Vicky Jeudy - Janae Watson

Vicky Jeudy says she knows that she could be any of the characters imprisoned at Litchfield prison but for different choices, and a little bit of luck.  “But for the grace of God go I," she says. "We all makes mistakes and the characters on the show weren’t lucky enough to get a second chance.”  Janae’s backstory, explored in Season 1, shows that anyone can end up in prison.  “Janae just made some bad choices,” says Jeudy.  The character lands herself in the federal penitentiary after getting mixed up with a bad crowd during college after getting into school on a full track and field scholarship.

 

Adrienne Moore - Black Cindy

Adrienne Moore  says that the show has opened many eyes to the problem of mass incarceration, particularly in communities of color.  “In the beginning, all of that was sort of this distant idea and thing you heard about and things that you would watch on television. But having the show and having a different bird’s eye view has made it more intimate and more visceral and it’s made me more sensitive to the whole process.”

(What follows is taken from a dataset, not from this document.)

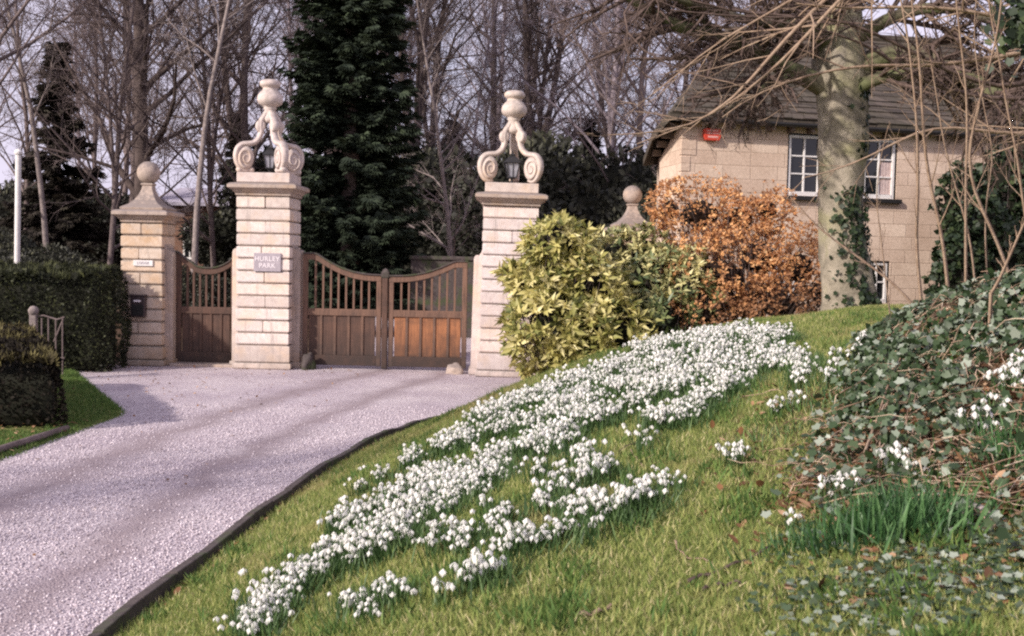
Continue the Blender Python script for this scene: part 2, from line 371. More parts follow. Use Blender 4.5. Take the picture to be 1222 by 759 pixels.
# bare earth and litter round the ivy mound
vd = N.new('ShaderNodeVectorMath'); vd.operation = 'DISTANCE'; L.new(pos, vd.inputs[0]); vd.inputs[1].default_value = (3.4, 5.6, 1.2)
sub = N.new('ShaderNodeMath'); sub.operation = 'MULTIPLY_ADD'; L.new(n3.outputs[0], sub.inputs[0]); sub.inputs[1].default_value = 1.4; L.new(vd.outputs[1], sub.inputs[2])
re = ramp(N, [(0, (1, 1, 1)), (.9, (1, 1, 1)), (1, (0, 0, 0))]); dv = N.new('ShaderNodeMath'); dv.operation = 'DIVIDE'; L.new(sub.outputs[0], dv.inputs[0]); dv.inputs[1].default_value = 3.1
L.new(dv.outputs[0], re.inputs[0]); c = mix(N, L, re.outputs[0], c, (.12, .08, .05))
bsdf(N, L, c, .95, .1, n1.outputs[0], .6, .03); M['ground'] = m

# house walls / roofs
def brick_mat(name, c1, c2, mortar, bw_, bh, blot, ms=.012):
    m, nt, N, L = newmat(name); tc = N.new('ShaderNodeTexCoord'); s = N.new('ShaderNodeSeparateXYZ'); L.new(tc.outputs['Object'], s.inputs[0])
    ad = N.new('ShaderNodeMath'); ad.operation = 'ADD'; L.new(s.outputs[0], ad.inputs[0]); L.new(s.outputs[1], ad.inputs[1])
    cb = N.new('ShaderNodeCombineXYZ'); L.new(ad.outputs[0], cb.inputs[0]); L.new(s.outputs[2], cb.inputs[1])
    b = N.new('ShaderNodeTexBrick'); b.inputs['Scale'].default_value = 1; b.inputs['Brick Width'].default_value = bw_; b.inputs['Row Height'].default_value = bh
    b.inputs['Mortar Size'].default_value = ms; b.inputs['Mortar Smooth'].default_value = .9; b.squash = 1.25; b.squash_frequency = 3; b.offset_frequency = 2; b.inputs['Bias'].default_value = 0
    b.inputs['Color1'].default_value = (*c1, 1); b.inputs['Color2'].default_value = (*c2, 1); b.inputs['Mortar'].default_value = (*mortar, 1)
    L.new(cb.outputs[0], b.inputs[0]); n = noise_tex(N, L, tc.outputs['Object'], 1.6, 7, .7); r = ramp(N, [(.4, (0, 0, 0)), (.7, (.7, .7, .7))]); L.new(n.outputs[0], r.inputs[0])
    c = mix(N, L, r.outputs[0], b.outputs[0], blot); n2 = noise_tex(N, L, tc.outputs['Object'], 22, 6, .7)
    r2 = ramp(N, [(.3, (.72, .70, .68)), (.7, (1.15, 1.12, 1.1))]); L.new(n2.outputs[0], r2.inputs[0]); c = mix(N, L, 1, c, r2.outputs[0], 'MULTIPLY')
    bsdf(N, L, c, .9, .2, b.outputs['Fac'], .5, -.01); return m
M['ashlar'] = brick_mat('tan_ashlar', (.64, .50, .40), (.79, .65, .53), (.53, .41, .32), .58, .26, (.50, .375, .285), .012)
M['brick_far'] = brick_mat('brown_brick', (.20, .115, .085), (.26, .15, .11), (.25, .2, .17), .4, .2, (.17, .1, .08))
M['slates'] = brick_mat('mossy_stone_slates', (.06, .05, .043), (.115, .095, .08), (.025, .02, .02), .34, .2, (.085, .08, .055), .018)
M['slates_pale'] = brick_mat('pale_slates', (.42, .40, .5), (.50, .47, .58), (.32, .3, .36), .5, .3, (.42, .4, .48))
M['soffit'] = mat_mottle('eaves_timber', [(.3, (.10, .075, .06)), (.7, (.22, .17, .14))], 8)

# ------------------------------------------------------------------ light
SUN_DIR = Vector((-.66, -.56, .50)).normalized()
sl = bpy.data.lights.new('sun', 'SUN'); sl.energy = 5.0; sl.angle = R(1.6); sl.color = (1, .91, .83)
so = bpy.data.objects.new('sun', sl); COL.objects.link(so); so.rotation_euler = (-SUN_DIR).to_track_quat('-Z', 'Y').to_euler()
wd = bpy.data.worlds.new('World'); S.world = wd; wd.use_nodes = True; nt = wd.node_tree; N = nt.nodes; L = nt.links; N.clear()
sky = N.new('ShaderNodeTexSky'); sky.sky_type = 'NISHITA'; sky.sun_disc = False
sky.sun_elevation = math.asin(SUN_DIR.z); sky.sun_rotation = math.atan2(SUN_DIR.x, SUN_DIR.y)
sky.air_density = 1.2; sky.dust_density = 3.5; sky.ozone_density = 1
tc = N.new('ShaderNodeTexCoord'); cl = noise_tex(N, L, tc.outputs['Generated'], 3.5, 6, .6); rc = ramp(N, [(.38, (0, 0, 0)), (.68, (1, 1, 1))]); L.new(cl.outputs[0], rc.inputs[0])
hs = mix(N, L, .62, sky.outputs[0], (4.9, 4.35, 5.9)); hs = mix(N, L, rc.outputs[0], hs, (5.9, 5.4, 6.6))
bg = N.new('ShaderNodeBackground'); L.new(hs, bg.inputs[0]); bg.inputs[1].default_value = .165
wo = N.new('ShaderNodeOutputWorld'); L.new(bg.outputs[0], wo.inputs[0])
S.view_settings.view_transform = 'Standard'; S.view_settings.look = 'None'; S.view_settings.exposure = 0; S.view_settings.gamma = 1

# ------------------------------------------------------------------ ground + drive
def axis(fine0, fine1, step, lo, hi):
    a = list(np.arange(fine0, fine1 + 1e-6, step)); s = step
    while a[-1] < hi: s *= 1.25; a.append(a[-1] + s)
    s = step
    while a[0] > lo: s *= 1.25; a.insert(0, a[0] - s)
    return np.array(a)
gx = axis(-13, 12, .1, -700, 700); gy = axis(.5, 22, .1, -60, 1300)
XX, YY = np.meshgrid(gx, gy); ZZ = height(XX, YY)
nx_, ny_ = len(gx), len(gy); V = np.stack([XX.ravel(), YY.ravel(), ZZ.ravel()], 1)
i = np.arange(ny_ - 1)[:, None] * nx_ + np.arange(nx_ - 1)[None]; Fq = np.stack([i, i + 1, i + nx_ + 1, i + nx_], -1).reshape(-1, 4)
g = link('ground', npmesh('ground', V, Fq), M['ground'], smooth=True); tag(g, kind='structure')
ds = MB(); ys = list(np.arange(-5, 19.01, .5)); rows = []
for y in ys: rows.append((float(left_x(y)) - .3, float(kerb_x(y)) + .02, y))
rows += [(-3.9, -.7, 19.3), (-3.9, -.6, 24), (-4.4, .2, 30), (-6, 1, 36)]
nn = 10; vs = []; fs = []
for a, b, y in rows:
    for k in range(nn + 1): x = a + (b - a) * k / nn; vs.append((x, y, .0 if y < 25 else hz(x, y) + .05))
for j in range(len(rows) - 1):
    for k in range(nn): q = j * (nn + 1) + k; fs.append((q, q + 1, q + nn + 2, q + nn + 1))
ds.add(vs, fs); d = ds.build('drive', M['gravel']); tag(d, kind='structure')

# loose stones on the gravel
def blob():
    import bmesh
    bm = bmesh.new(); bmesh.ops.create_icosphere(bm, subdivisions=1, radius=1)
    v = [tuple(x.co) for x in bm.verts]; f = [tuple(y.index for y in x.verts) for x in bm.faces]; bm.free(); return v, f
n = 46000; Yp = 3.6 + 11 * rng.random(n) ** 1.7; a = left_x(Yp) - .02; b = kerb_x(Yp) - .05; Xp = a + (b - a) * rng.random(n)
_x0 = Xp - .014 * np.maximum(Yp - 8, 0) ** 2; _shade = np.maximum(1 - np.abs(_x0 + 4.0) / .4, 0) + np.maximum(1 - np.abs(_x0 + 2.75) / .38, 0); _k = rng.random(n) > np.clip(_shade * 1.3, 0, .85); Xp, Yp = Xp[_k], Yp[_k]; n = len(Xp)  # fewer chips along the painted shadow bands
bv, bf = blob()
V, Fc, t = scatter(bv, bf, np.stack([Xp, Yp, np.full(n, .004)], 1), basis(np.array([0, 0, 1.]) + .5 * rng.normal(size=(n, 3))), (.004 + .0065 * rng.random(n))[:, None] * np.array([1.2, .9, .65]), rng.random(n))
o = link('gravel', npmesh('gravel', V, Fc, t), M['pebble']); tag(o, 'loose pinkish grey gravel chips over the drive', 'gravel', kind='stuff')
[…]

Moore says that figuring out what made her character tick comes from her love of people watching.  “I was always a people watcher.  I think that you have to look at it in terms of people who I grew up around.  They all have this depth.  It’s a microcosm of the larger part of the world.  These people are just like you and me.”

The women in Litchfield are just like the rest of us says Moore, “We have our emotions and our feelings and our dreams and in the pursuit of wanting that thing we did something that landed us in prison.  And through that process we are learning even more things through the people on the show that we interact with.”

Black Cindy is often compared to Taystee but she has her own things going on.  Moore says, “Black Cindy is like a big sister to Taystee.  As we progress through Season 2, you’ll see the friendships between the black women on the show do have a big impact on the outcome of the entire season because it impacts all of the communities in the prison.”